Drug traffickers and paramilitary groups -- fighting over the territories they influence and for the illegal economies of drug trafficking -- are accused of the violence. Colombia is the world's largest producer of cocaine.

Besides drug and people smuggling, illegal gold mining and extortion are part of their business empire. It virtually controls almost all routes used to smuggle drugs from Colombia to the United States, and even to far away Russia.

The Diocese of Buenaventura, headquartered in Colombia's main port city with the same name on the Pacific has become a key point in the international drug trade and an area for extortion and violence by various criminal groups fighting for control of the area in order to use it for drug trafficking.

Buenaventura, a city of some 311,000 people, has been terrorized by violent gangs comprised by former rightwing militias that, in collusion with state security forces and drug traffickers, fought leftwing guerrillas during the country's long civil war.

Violence has been cyclical and rampant in Buenaventura for decades, with new groups arising to contest one of the country's most lucrative criminal areas.

The city has some of the highest rates of forced displacement and homicide in the country.

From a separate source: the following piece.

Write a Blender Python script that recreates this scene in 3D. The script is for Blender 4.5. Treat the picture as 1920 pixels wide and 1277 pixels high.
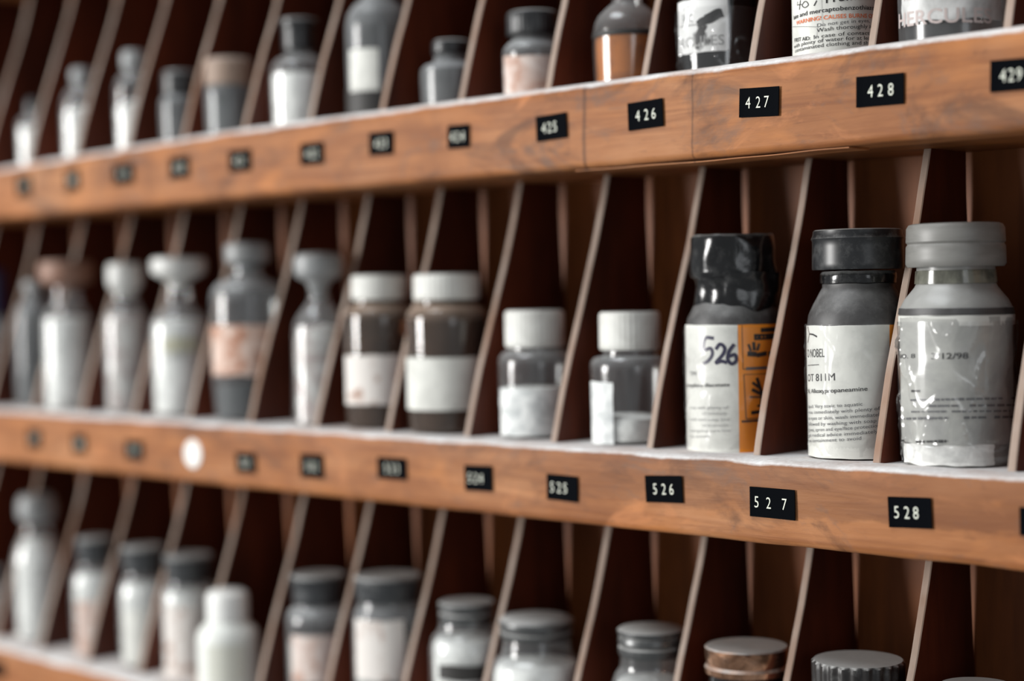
import bpy, bmesh, math, random
from mathutils import Vector, Matrix, noise
random.seed(7)
for o in list(bpy.data.objects): bpy.data.objects.remove(o, do_unlink=True)
S = 0.001                     # the numbers below are millimetres
C = bpy.context.scene.collection
scene = bpy.context.scene

# ------------------------------------------------------------------ camera
TH, F, PIT, ROLL, DIST, CX = 0.7854, 3294.88, -0.0251, -0.0172, 588.38, 396.86
cd = bpy.data.cameras.new('camera'); cam = bpy.data.objects.new('camera', cd); C.objects.link(cam)
cd.sensor_fit = 'HORIZONTAL'; cd.sensor_width = 36.0; cd.lens = F/1920*36.0
cd.clip_start = 0.01; cd.clip_end = 100
fwd = Vector((-math.sin(TH)*math.cos(PIT), math.cos(TH)*math.cos(PIT), math.sin(PIT)))
rgt = Vector((math.cos(TH), math.sin(TH), 0)); up = rgt.cross(fwd)
c_, s_ = math.cos(ROLL), math.sin(ROLL)
r2 = rgt*c_ + up*s_; u2 = up*c_ - rgt*s_
cam.matrix_world = Matrix(((r2.x, u2.x, -fwd.x, CX*S), (r2.y, u2.y, -fwd.y, -DIST*S), (r2.z, u2.z, -fwd.z, 0), (0, 0, 0, 1)))
scene.camera = cam
cd.dof.use_dof = True
cd.dof.focus_distance = 0.722
cd.dof.aperture_fstop = 3.2
cd.dof.aperture_blades = 8

# ------------------------------------------------------------------ world, daylight and added fill
w = bpy.data.worlds.new('room_light'); scene.world = w; w.use_nodes = True
bg = w.node_tree.nodes['Background']; bg.inputs[0].default_value = (0.93, 0.97, 1.0, 1); bg.inputs[1].default_value = 0.24
def area(name, loc, target, sx, sy, power, col):
    l = bpy.data.lights.new(name, 'AREA'); l.shape = 'RECTANGLE'; l.size = sx; l.size_y = sy; l.energy = power; l.color = col
    o = bpy.data.objects.new(name, l); C.objects.link(o); o.location = loc
    o.rotation_euler = (Vector(target)-Vector(loc)).to_track_quat('-Z', 'Y').to_euler()
    return o
area('window_light_left', (-2.25, -2.65, 0.40), (-0.15, 0, 0), 0.8, 1.2, 92, (1.0, 0.985, 0.96))
area('fill_light_right', (3.0, -1.7, 0.5), (0, 0, 0), 0.8, 1.2, 5, (0.92, 0.96, 1.0))  # weak fill lamp added on the right; no window stands there
area('ceiling_light', (-0.6, -1.0, 2.1), (-0.3, 0, 0), 1.4, 0.8, 26, (0.93, 0.97, 1.0))
scene.view_settings.view_transform = 'Standard'; scene.view_settings.look = 'None'
scene.view_settings.gamma = 1.0; scene.view_settings.use_curve_mapping = False
scene.view_settings.exposure = 0.45

# ------------------------------------------------------------------ materials
def srgb(c):
    return tuple(((v/255)/12.92 if v/255 <= 0.04045 else (((v/255)+0.055)/1.055)**2.4) for v in c) + (1.0,)
class NT:
    def __init__(s, name):
        s.m = bpy.data.materials.new(name); s.m.use_nodes = True; s.t = s.m.node_tree; s.t.nodes.clear()
        s.out = s.n('ShaderNodeOutputMaterial')
    def n(s, typ, **kw):
        x = s.t.nodes.new(typ)
        for k, v in kw.items(): setattr(x, k, v)
        return x
    def l(s, a, b): s.t.links.new(a, b)
    def coord(s, scale=(1, 1, 1)):
        if not hasattr(s, 'tc'): s.tc = s.n('ShaderNodeTexCoord')
        m = s.n('ShaderNodeMapping'); s.l(s.tc.outputs['Object'], m.inputs[0]); m.inputs['Scale'].default_value = scale
        return m.outputs[0]
    def noise(s, scale, detail=4, rough=0.55, vec=(1, 1, 1), dist=0):
        x = s.n('ShaderNodeTexNoise'); x.inputs['Scale'].default_value = scale; x.inputs['Detail'].default_value = detail
        x.inputs['Roughness'].default_value = rough; x.inputs['Distortion'].default_value = dist
        s.l(s.coord(vec), x.inputs['Vector']); return x.outputs[0]
    def ramp(s, fac, stops):
        r = s.n('ShaderNodeValToRGB'); s.l(fac, r.inputs[0]); e = r.color_ramp.elements
        while len(e) < len(stops): e.new(0.5)
        for k, (p, c) in enumerate(stops):
            e[k].position = p; e[k].color = c if len(c) == 4 else c
        return r.outputs[0]
    def mix(s, fac, a, b):
        x = s.n('ShaderNodeMix', data_type='RGBA')
        for sock, v in ((x.inputs[0], fac), (x.inputs[6], a), (x.inputs[7], b)):
            if isinstance(v, (int, float, tuple)): sock.default_value = v
            else: s.l(v, sock)
        return x.outputs[2]
    def math(s, op, a, b=0.0, clamp=False):
        x = s.n('ShaderNodeMath', operation=op); x.use_clamp = clamp
        for sock, v in ((x.inputs[0], a), (x.inputs[1], b)):
            if isinstance(v, (int, float)): sock.default_value = v
            else: s.l(v, sock)
        return x.outputs[0]
    def bsdf(s, col, rough=0.6, metal=0.0, spec=0.5, bump=None, bstr=0.3, bdist=0.0005):
        b = s.n('ShaderNodeBsdfPrincipled')
        for nme, v in (('Base Color', col), ('Roughness', rough), ('Metallic', metal), ('Specular IOR Level', spec)):
            if isinstance(v, (int, float, tuple)): b.inputs[nme].default_value = v
            else: s.l(v, b.inputs[nme])
        if bump is not None:
            bp = s.n('ShaderNodeBump'); bp.inputs['Strength'].default_value = bstr; bp.inputs['Distance'].default_value = bdist
            s.l(bump, bp.inputs['Height']); s.l(bp.outputs[0], b.inputs['Normal'])
        return b.outputs[0]
    def up(s):                                    # how much a surface faces upward, where dust settles
        g = s.n('ShaderNodeNewGeometry'); x = s.n('ShaderNodeSeparateXYZ'); s.l(g.outputs['Normal'], x.inputs[0]); return x.outputs[2]
    def done(s, sh): s.l(sh, s.out.inputs[0]); return s.m
G = lambda v: (v, v, v, 1)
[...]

Since early 2021, a wave of violence in Buenaventura has led to a spike in homicides, displacements, disappearances and extortion, with the Ombudsman's Office warning that over 170,000 people are at risk from the violence.

In January this year, clashes between local gangs have displaced more than 500 people in Buenaventura, according to state agencies.

BBC has reported that at least 145 community leaders and rights defenders were murdered in Colombia in 2021. They included indigenous representatives, peasant leaders and trade unionists.

Most of the killings happened in areas where drug traffickers operate. The violence dates to the mid 2000s, when members of the National Liberation Army (ELN) fought with dissidents of the Revolutionary Armed Forces of Colombia (FARC) in Arauca and the neighboring Venezuelan state of Apure.